Start RAW DATA
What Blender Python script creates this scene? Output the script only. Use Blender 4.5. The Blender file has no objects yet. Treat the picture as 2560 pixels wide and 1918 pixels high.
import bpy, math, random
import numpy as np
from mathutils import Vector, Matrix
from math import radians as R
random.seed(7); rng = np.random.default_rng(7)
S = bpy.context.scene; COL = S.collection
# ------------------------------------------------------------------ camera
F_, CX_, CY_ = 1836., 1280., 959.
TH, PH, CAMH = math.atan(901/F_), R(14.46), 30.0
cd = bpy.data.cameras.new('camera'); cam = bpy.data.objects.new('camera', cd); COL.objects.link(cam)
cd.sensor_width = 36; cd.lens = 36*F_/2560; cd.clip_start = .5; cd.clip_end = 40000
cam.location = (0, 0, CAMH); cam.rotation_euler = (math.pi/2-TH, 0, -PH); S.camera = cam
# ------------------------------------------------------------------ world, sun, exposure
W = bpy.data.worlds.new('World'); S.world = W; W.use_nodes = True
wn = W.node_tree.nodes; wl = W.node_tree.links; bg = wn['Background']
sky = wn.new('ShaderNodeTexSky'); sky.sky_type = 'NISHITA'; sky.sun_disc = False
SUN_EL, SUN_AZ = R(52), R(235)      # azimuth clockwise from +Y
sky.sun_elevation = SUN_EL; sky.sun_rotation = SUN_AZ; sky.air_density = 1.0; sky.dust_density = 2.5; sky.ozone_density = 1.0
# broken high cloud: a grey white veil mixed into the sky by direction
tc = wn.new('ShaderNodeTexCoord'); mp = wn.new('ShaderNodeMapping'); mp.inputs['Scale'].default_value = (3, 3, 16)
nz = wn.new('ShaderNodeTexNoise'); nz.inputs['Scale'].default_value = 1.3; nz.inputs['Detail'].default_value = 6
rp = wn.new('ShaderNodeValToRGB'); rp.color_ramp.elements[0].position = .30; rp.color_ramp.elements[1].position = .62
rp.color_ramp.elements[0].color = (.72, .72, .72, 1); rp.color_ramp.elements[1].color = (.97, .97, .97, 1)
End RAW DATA
Extract each line from the listing above, please, and repeat it exactly.

What Blender Python script creates this scene? Output the script only. Use Blender 4.5. The Blender file has no objects yet. Treat the picture as 2560 pixels wide and 1918 pixels high.
import bpy, math, random
import numpy as np
from mathutils import Vector, Matrix
from math import radians as R
random.seed(7); rng = np.random.default_rng(7)
S = bpy.context.scene; COL = S.collection
# ------------------------------------------------------------------ camera
F_, CX_, CY_ = 1836., 1280., 959.
TH, PH, CAMH = math.atan(901/F_), R(14.46), 30.0
cd = bpy.data.cameras.new('camera'); cam = bpy.data.objects.new('camera', cd); COL.objects.link(cam)
cd.sensor_width = 36; cd.lens = 36*F_/2560; cd.clip_start = .5; cd.clip_end = 40000
cam.location = (0, 0, CAMH); cam.rotation_euler = (math.pi/2-TH, 0, -PH); S.camera = cam
# ------------------------------------------------------------------ world, sun, exposure
W = bpy.data.worlds.new('World'); S.world = W; W.use_nodes = True
wn = W.node_tree.nodes; wl = W.node_tree.links; bg = wn['Background']
sky = wn.new('ShaderNodeTexSky'); sky.sky_type = 'NISHITA'; sky.sun_disc = False
SUN_EL, SUN_AZ = R(52), R(235)      # azimuth clockwise from +Y
sky.sun_elevation = SUN_EL; sky.sun_rotation = SUN_AZ; sky.air_density = 1.0; sky.dust_density = 2.5; sky.ozone_density = 1.0
# broken high cloud: a grey white veil mixed into the sky by direction
tc = wn.new('ShaderNodeTexCoord'); mp = wn.new('ShaderNodeMapping'); mp.inputs['Scale'].default_value = (3, 3, 16)
nz = wn.new('ShaderNodeTexNoise'); nz.inputs['Scale'].default_value = 1.3; nz.inputs['Detail'].default_value = 6
rp = wn.new('ShaderNodeValToRGB'); rp.color_ramp.elements[0].position = .30; rp.color_ramp.elements[1].position = .62
rp.color_ramp.elements[0].color = (.72, .72, .72, 1); rp.color_ramp.elements[1].color = (.97, .97, .97, 1)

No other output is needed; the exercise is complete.